Per giungere a questa conclusione, i ricercatori sono entrati nelle classi di violino e clarinetto del Conservatorio, osservando da vicino lo sviluppo dei neuroni specchio audiovisuomotori, che permettono al musicista di collegare il gesto al suono non solo quando è lui a impugnare lo strumento, ma anche quando osserva un altro che lo fa. La ricerca ha coinvolto 19 allievi, di cui 10 violinisti e 9 clarinettisti, dai 14 ai 24 anni d’età e con alle spalle da 2 a 18 anni di studio dello strumento. Ai partecipanti sono stati mostrati 396 video di violinisti e clarinettisti professionisti, che suonavano 200 combinazioni totalmente nuove di note doppie o singole a coprire tutte le altezze dei suoni, riprodotte in modo non melodico. Gli studenti dovevano riconoscere esattamente le note emesse soltanto osservando la scena. I dati raccolti mostrano come la quantità di tempo che l’allievo impegna nell’esercizio, e cioè gli anni di studio passati al Conservatorio, sia direttamente collegata ai risultati del test.
«E’ come se gli allievi più avanzati avessero interiorizzato così solidamente il collegamento tra suono, gesto e immagine da percepire in maniera automatica un’eventuale incongruenza, con una percentuale di errore che diminuisce in modo lineare all’aumentare degli anni di pratica», spiegano i ricercatori. I primi effetti della modificazione cerebrale sono osservabili dopo 4-6 anni di studio intensivo e continuano progressivamente dopo il diploma e il master: veder suonare attiva anche il saper suonare ed evoca il suono associato al gesto. Fino a 3 anni di studio la percentuale di errore di un musicista è vicina al 50%, mentre solo dopo aver conseguito il diploma (almeno 12-18 mila ore di studio), la percentuale di errore scende sotto il 10%, come per i professori.

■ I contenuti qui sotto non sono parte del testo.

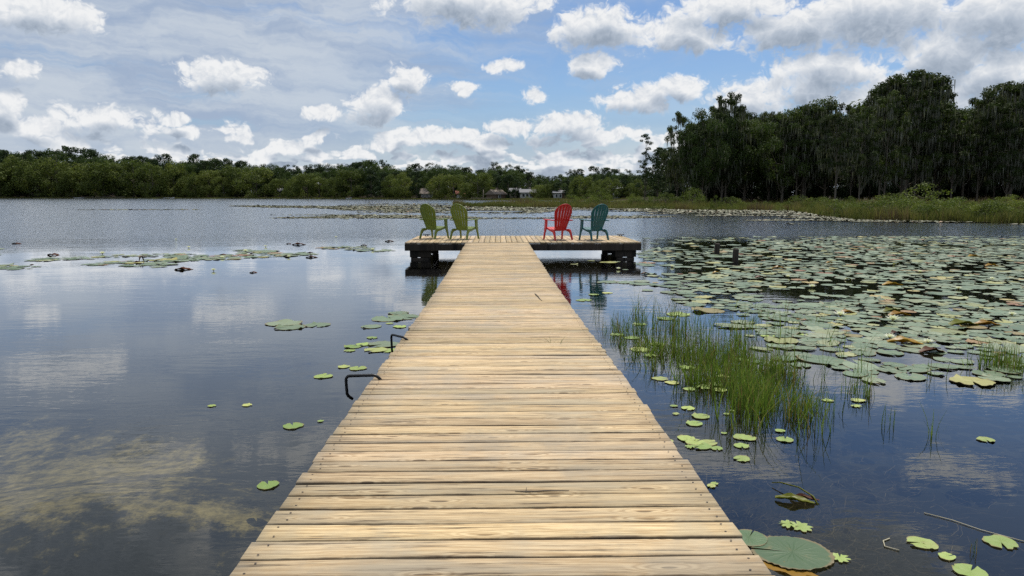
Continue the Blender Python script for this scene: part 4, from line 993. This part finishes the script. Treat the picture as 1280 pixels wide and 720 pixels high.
def lily(px, py, wpx, mesh, label, group=None, rot=None, z=0.006):
    p = at(px, py, z); r_ = wpx/2*p.y/F
    o = link('lily_pad', mesh); o.location = (p.x, p.y, z); o.scale = (r_, r_, min(r_, 0.25)); o.rotation_euler = (rng.normal()*0.01, rng.normal()*0.01, rng.uniform(0, 6.28) if rot is None else rot)
    tag(o, label, 'lily pad', group); PLACED.append((p.x, p.y, r_)); return o
PLACED = []
# unique near pads
UN = [(990,690,100,PADBIG,'large grey-green lily pad with a split notch at the lower right edge of the dock',2.9),
      (936,672,48,PADBIG,'grey-green lily pad half under the right dock edge, left of the large one',1.0),
      (985,655,24,PADS[0],'ragged star-shaped yellow-green pad above the large lily pad',None),
      (1001,658,30,PADS[1],'torn yellow pad with ragged edge, right of the star-shaped pad above the large lily pad',None),
      (1050,697,26,PADS[2],'small ragged yellow pad right of the large lily pad',None),
      (1152,678,36,PADY[0],'bright yellow-green lily pad, leftmost of the pair at the lower right',None),
      (1163,682,20,PADY[3],'small bright pad touching the right side of a bigger bright pad at lower right',None),
      (1251,677,40,PADY[1],'elongated pale yellow-green pad near the right edge, lower right',None),
      (1184,695,22,PADY[2],'small pale pad between the bright pair and the bottom right corner',None),
      (1213,714,42,PADY[3],'yellow-green pad cut by the bottom edge near the right corner',None),
      (889,607,12,PADY[2],'tiny light green pad touching the right dock edge at mid height',None),
      (335,606,28,PADY[0],'light green notched pad alone on dark water, nearest one left of the dock',2.0),
      (366,532,26,PADY[1],'light green pad alone left of the dock, below the two tiny pads',None),
      (265,507,10,PADY[2],'tiny light pad, left one of a pair on open water left of the dock',None),
      (309,506,12,PADY[3],'tiny light pad, right one of a pair on open water left of the dock',None),
      (401,526,8,PADY[2],'tiny pale pad right of the light green pad left of the dock',None),
      (355,404,44,PADM[0],'grey-green pad, left one of two overlapping pads on open water at left',None),
      (362,409,38,PADM[2],'grey-green pad, nearer of two overlapping pads on open water at left',None),
      (397,406,32,PADM[4],'narrow grey-green pad right of the overlapping pair on open water at left',None),
      (404,470,24,PADY[0],'yellow-green pad beside the nearer black hoop, left of the hoop',None),
      (447,460,22,PADY[1],'yellow-green pad just above the nearer black hoop',None),
      (430,458,16,PADY[2],'small yellow-green pad above and left of the nearer black hoop',None),
      (441,433,22,PADY[3],'yellow-green pad between the two black hoops',None),
      (455,430,20,PADY[0],'yellow-green pad right of its twin between the two black hoops',None),
      (437,438,14,PADY[1],'small green pad below the pair between the two black hoops',None),
      (465,422,14,PADY[2],'small pad left of the farther black hoop',None),
      (470,437,30,PADY[0],'green pad at the foot of the farther black hoop, left one',None),
      (486,438,22,PADY[3],'bright pad at the foot of the farther black hoop, right one',None),
      (480,430,40,PADM[5],'grey-green pad behind the farther black hoop',None),
      (485,398,44,PADM[3],'grey-green pad near the left dock edge above the farther hoop, leftmost',None),
      (505,396,40,PADM[6],'grey-green pad touching the left dock edge above the farther hoop',None),
      (464,408,26,PADM[1],'flat grey-green pad left of the patch by the dock above the black hoops',None),
      (487,404,10,PADY[1],'tiny bright pad in the patch by the left dock edge',None),
      (500,408,18,PADY[2],'small yellow-green pad in the patch by the left dock edge',None),
      (498,391,26,PADM[0],'farthest pad of the patch by the left dock edge',None)]
for px, py, w, me, lab, rot in UN: lily(px, py, w, me, lab, None, rot)
# yellow-green pads amid the grass and along the right side of the dock
YP = [(825,473,20),(840,478,18),(880,483,24),(893,480,18),(862,486,16),(845,517,10),(860,510,18),(876,520,24),(868,529,22),(905,541,8),(858,548,24),(868,552,26),(885,553,24),(876,557,28),(928,546,24),(934,547,22),(927,557,20),(927,573,22),
      (981,549,22),(975,538,14),(905,470,16),(915,513,6),(908,517,8),(1072,500,18),(1070,507,14),(1034,500,14),(1232,549,22),(862,558,14),(835,551,14),(893,604,10),(790,422,20),(800,437,26),(812,444,18),(772,418,18),(742,368,14),(730,375,20),(759,366,14),(832,398,22),(848,393,30),(842,507,10),(896,560,16),(900,487,18),(1003,418,16),(960,420,20),(858,459,22),(928,449,20),(800,405,18),(822,430,20)]
for px, py, w in YP:
    side = 'amid the grass' if py < 505 else 'in front of the grass' if py < 600 else 'by the dock'
    lily(px, py, w, (PADY+PADS[:1])[rng.integers(5)], f'small yellow-green lily pad floating {side} right of the dock', f'small yellow-green pads {side} right of the dock')
# field of pads on the right
def inside(px, py, poly):
    c = False; j = len(poly)-1
    for i in range(len(poly)):
        if (poly[i][1] > py) != (poly[j][1] > py) and px < (poly[j][0]-poly[i][0])*(py-poly[i][1])/(poly[j][1]-poly[i][1])+poly[i][0]: c = not c
        j = i
    return c
def tofield(X, Y):
    """photo column/row of a water point, used only to shape the patches"""
    v = _M.transposed() @ Vector((X-cam.location.x, Y, -HC)); return 640-v.x/v.z*F, 360+v.y/v.z*F
def pn(x, y, s, o=0): return 0.5+0.25*(math.sin(x*s+o+1.7*math.sin(y*s*0.7+o))+math.sin(y*s*1.3+2*o+1.3*math.sin(x*s*0.9)))
field = []
for q_ in ((896, 318), (919, 327.5)): w_ = at(q_[0], q_[1], 0); POSTS = globals().get('POSTS', [])+[(w_.x, w_.y)]
MAIN = [(800,318),(845,304),(930,299),(1000,297),(1600,297),(1700,480),(1290,478),(1150,470),(1060,462),(1000,452),(930,428),(930,400),(890,392),(870,372),(810,352),(770,345),(700,338),(735,330)]
GRID = {}
def free(x, y, r_, ov=0.62):
    k = (int(x/0.6), int(y/0.6))
    for a in (-1, 0, 1):
        for b in (-1, 0, 1):
            for (u, v, q) in GRID.get((k[0]+a, k[1]+b), ()):
                if math.hypot(u-x, v-y) < (q+r_)*ov: return False
    GRID.setdefault(k, []).append((x, y, r_)); return True
for p in PLACED: GRID.setdefault((int(p[0]/0.6), int(p[1]/0.6)), []).append(p)
tries = 0
while tries < 26000:
    tries += 1
    Y = random.uniform(6.3, 29.5); X = random.uniform(0.0, 1.0)*Y
    if X < 0.85 and Y < 19: continue
    if PL-0.2 < X < PR+0.2 and YE-0.3 < Y < YF: continue
    px, py = tofield(X, Y)
    if not inside(px+random.gauss(0, 16), py+random.gauss(0, 5 if py < 400 else 11), MAIN): continue
    d = pn(X, Y, 0.8, 1)*0.6+pn(X, Y, 2.1, 3)*0.4
    frac = min(1, max(0, (px-780)/330))
    lim = 0.29+0.27*frac if py < 400 else 0.28+0.27*min(1, (px-940)/200)
    if random.random() < 0.20: lim += 0.28
    if random.random() < 0.12: continue
    if py < 362 and px < 905 and py > 338: lim *= 0.55
    if d > lim+0.08: continue
    r_ = random.choice((random.uniform(0.05, 0.12), random.uniform(0.10, 0.17), random.uniform(0.14, 0.25)))
    if not free(X, Y, r_, 0.62 if Y < 12 else 0.74): continue
    if any(math.hypot(X-a, Y-b) < r_+0.12 for a, b in POSTS): continue
    field.append((X, Y, r_, px, py))
left = []
for _ in range(9000):
    Y = random.uniform(14.2, 29); X = random.uniform(-0.78, 0.0)*Y
    if X > -0.85: continue
    if PL-0.2 < X < PR+0.2 and YE-0.3 < Y < YF: continue
    px, py = tofield(X, Y)
    d = pn(X, Y, 0.5, 2)*0.55+pn(X, Y, 1.7, 5)*0.45
    core = math.exp(-((py-(323+0.012*(px-250)))/16.0)**2)*(0.72 if 180 < px < 520 else 0.5)
    if d > 0.08+0.42*core or random.random() < 0.2: continue
    r_ = random.uniform(0.07, 0.24)
    if not free(X, Y, r_, 0.62): continue
    left.append((X, Y, r_, px, py))
near_bank = []
allp = sorted([(r_/Y, X, Y, r_, px, 'field') for X, Y, r_, px, py in field if px < 1285]+[(r_/Y, X, Y, r_, px, 'left') for X, Y, r_, px, py in left if px > -5], reverse=True)
NI = max(0, 298-len(PLACED)); ind = allp[:NI]; inds = set((a[1], a[2]) for a in ind)
for _, X, Y, r_, px, w in ind:
    o = link('lily_pad', PADM[rng.integers(7)]); o.location = (X, Y, 0.006+random.uniform(0, 0.006)); o.scale = (r_, r_*random.uniform(0.78, 1), r_*random.uniform(0.5, 1.1)); o.rotation_euler = (random.gauss(0, 0.025), random.gauss(0, 0.025), random.uniform(0, 6.28))
    if w == 'field':
        z_ = 'near' if Y < 9 else 'middle' if Y < 12 else 'far'
        s_ = 'left' if px < 1120 else 'right'
        tag(o, f'flat grey-green lily pad in the {z_} {s_} part of the dense pad field', 'lily pad', f'lily pads in the {z_} {s_} part of the pad field')
    else: tag(o, 'grey-green lily pad in the sparse patch left of the platform', 'lily pad', 'lily pads of the sparse patch left of the platform')
rest = [f for f in field+left if (f[0], f[1]) not in inds]; A = np.array(rest)
stuff_pads('lily_pads', A[:, 0], A[:, 1], A[:, 2], M_PAD, 'dense carpet of small far lily pads beyond the nearest ones', n=12, tilt=0.015, curl=0.05)
# far mats: fringe of the bank and streaks across the lake
def far_mats():
    XS, YS = [], []
    n = 75000; px = np.where(rng.uniform(0, 1, n) < 0.55, rng.uniform(780, 1060, n), rng.uniform(545, 1560, n)); az = np.arctan((px-640)/F)+YAW
    Rb = interp_tab(az, BANK_TAB+[(pxaz(1600), 33)])
    wd = np.interp(px, [545, 700, 850, 985, 1036, 1100, 1280, 1600], [9, 16, 27, 37, 14, 5, 3, 1.6])
    f = rng.uniform(0, 1, n); Y = Rb+0.5-wd*f; X = Y*np.tan(az)
    nz = 0.5+0.25*(np.sin(X*0.5+2*np.sin(Y*0.6))+np.sin(Y*1.1+1.5*np.sin(X*0.28)))
    k = (rng.uniform(0, 1, n) < np.clip(1.3-1.2*f, 0, 1)) & (nz > f*0.9-0.05); XS.append(X[k]); YS.append(Y[k])
    for (xa, ya, xb, yb, xc, hh, dens) in ((290,257.5,480,259.5,0,1.2,5000), (400,259.5,720,261.0,0,5.0,26000), (300,270.5,640,270,0,2.0,7000), (470,272,860,271,0,1.6,3500), (100,262,250,262,0,0.3,150)):
        t = rng.uniform(0, 1, dens); pxs = xa+(xb-xa)*t; 
        env = np.clip(t*5, 0.15, 1)*np.clip((1-t)*6, 0.2, 1); pys = ya+(yb-ya)*t+rng.normal(size=dens)*0.5*hh*env
        pys = np.maximum(pys, 250.5)
        Y = F*HC/(pys-244); X = Y*np.tan(np.arctan((pxs-640)/F)+YAW)
        nz = 0.5+0.25*(np.sin(X*0.35+2*np.sin(Y*0.3))+np.sin(Y*0.4+1.5*np.sin(X*0.18))); k = nz > 0.33; XS.append(X[k]); YS.append(Y[k])
    X = np.concatenate(XS); Y = np.concatenate(YS)
    stuff_pads('lily_pads', X, Y, rng.uniform(0.12, 0.22, len(X))*np.clip(Y/60, 1, 1.6), M_PADF, 'distant mats of lily pads streaked across the lake and along the bank', n=6, tilt=0.07, curl=0.10)
far_mats()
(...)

«Il cervello di un musicista – aggiungono i ricercatori – è in grado di ricordare milioni e milioni di note musicali, di produrre 1.200 movimenti al minuto e di percepire differenze infinitesime nelle altezze dei suoni. Ma questa capacità, fatta di più abilità che si intrecciano tra loro in modo multimodale, richiede un complesso apprendimento da parte del cervello, che interessa numerose regioni visive, uditive e motorie, e che continua anche dopo 12, 15 e addirittura 18 anni di studio».